▶ _Exercise requirements_:
Print the material below exactly as it stands, please, from its first line to the line holding "SC.camera = cam", with no pictures.

start

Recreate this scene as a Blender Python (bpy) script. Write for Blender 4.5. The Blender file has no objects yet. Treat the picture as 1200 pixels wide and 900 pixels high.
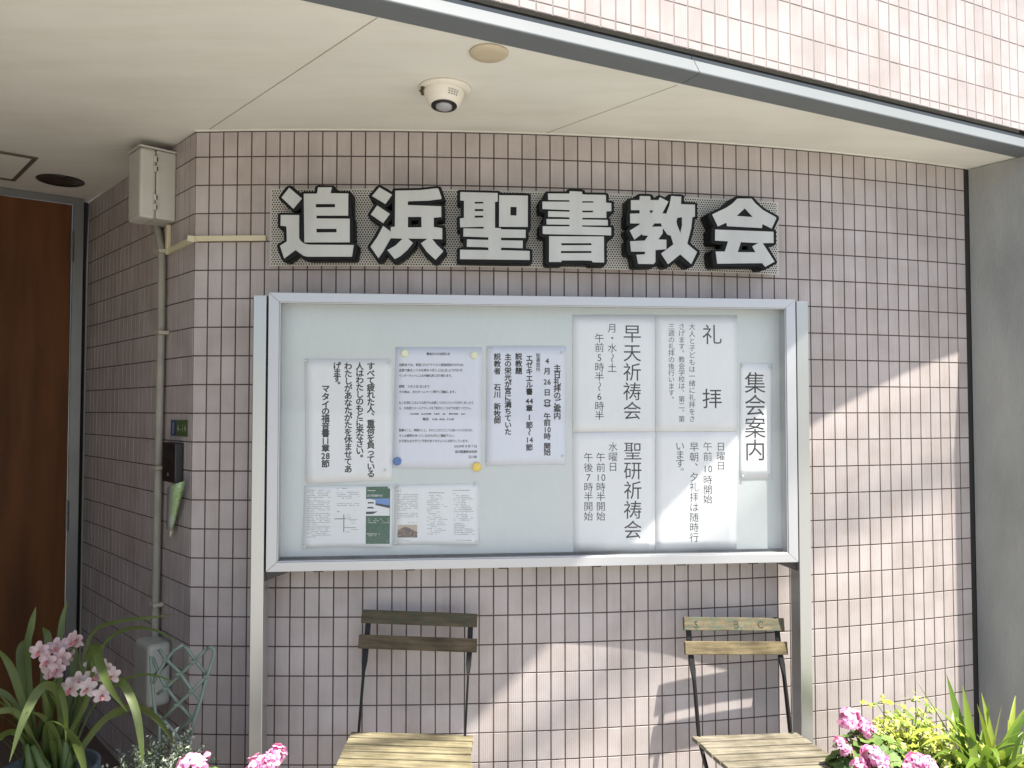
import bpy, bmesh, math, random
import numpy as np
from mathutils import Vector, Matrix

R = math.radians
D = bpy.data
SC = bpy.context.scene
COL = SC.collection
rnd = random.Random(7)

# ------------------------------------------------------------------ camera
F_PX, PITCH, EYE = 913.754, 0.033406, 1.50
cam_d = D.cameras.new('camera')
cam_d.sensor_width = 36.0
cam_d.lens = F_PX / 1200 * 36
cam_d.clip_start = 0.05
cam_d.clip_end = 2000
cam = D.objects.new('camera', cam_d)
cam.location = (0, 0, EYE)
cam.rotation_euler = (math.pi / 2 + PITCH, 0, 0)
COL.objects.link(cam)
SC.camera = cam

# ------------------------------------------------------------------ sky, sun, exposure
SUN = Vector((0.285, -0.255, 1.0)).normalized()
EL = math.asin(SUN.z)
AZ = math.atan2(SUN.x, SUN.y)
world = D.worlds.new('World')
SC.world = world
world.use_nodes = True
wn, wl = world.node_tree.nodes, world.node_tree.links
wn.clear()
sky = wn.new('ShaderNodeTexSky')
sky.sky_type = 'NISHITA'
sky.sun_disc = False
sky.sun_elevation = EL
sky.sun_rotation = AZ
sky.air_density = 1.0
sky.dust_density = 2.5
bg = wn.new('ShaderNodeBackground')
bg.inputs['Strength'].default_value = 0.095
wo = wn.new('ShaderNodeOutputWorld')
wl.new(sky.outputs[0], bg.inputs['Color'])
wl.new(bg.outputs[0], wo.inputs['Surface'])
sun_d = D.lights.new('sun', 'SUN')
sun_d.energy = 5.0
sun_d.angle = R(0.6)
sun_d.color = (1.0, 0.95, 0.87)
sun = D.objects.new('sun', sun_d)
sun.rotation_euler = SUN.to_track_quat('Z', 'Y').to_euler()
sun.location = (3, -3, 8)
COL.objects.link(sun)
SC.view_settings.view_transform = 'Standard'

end

▶ _Solution to this task_:
Recreate this scene as a Blender Python (bpy) script. Write for Blender 4.5. The Blender file has no objects yet. Treat the picture as 1200 pixels wide and 900 pixels high.
import bpy, bmesh, math, random
import numpy as np
from mathutils import Vector, Matrix

R = math.radians
D = bpy.data
SC = bpy.context.scene
COL = SC.collection
rnd = random.Random(7)

# ------------------------------------------------------------------ camera
F_PX, PITCH, EYE = 913.754, 0.033406, 1.50
cam_d = D.cameras.new('camera')
cam_d.sensor_width = 36.0
cam_d.lens = F_PX / 1200 * 36
cam_d.clip_start = 0.05
cam_d.clip_end = 2000
cam = D.objects.new('camera', cam_d)
cam.location = (0, 0, EYE)
cam.rotation_euler = (math.pi / 2 + PITCH, 0, 0)
COL.objects.link(cam)
SC.camera = cam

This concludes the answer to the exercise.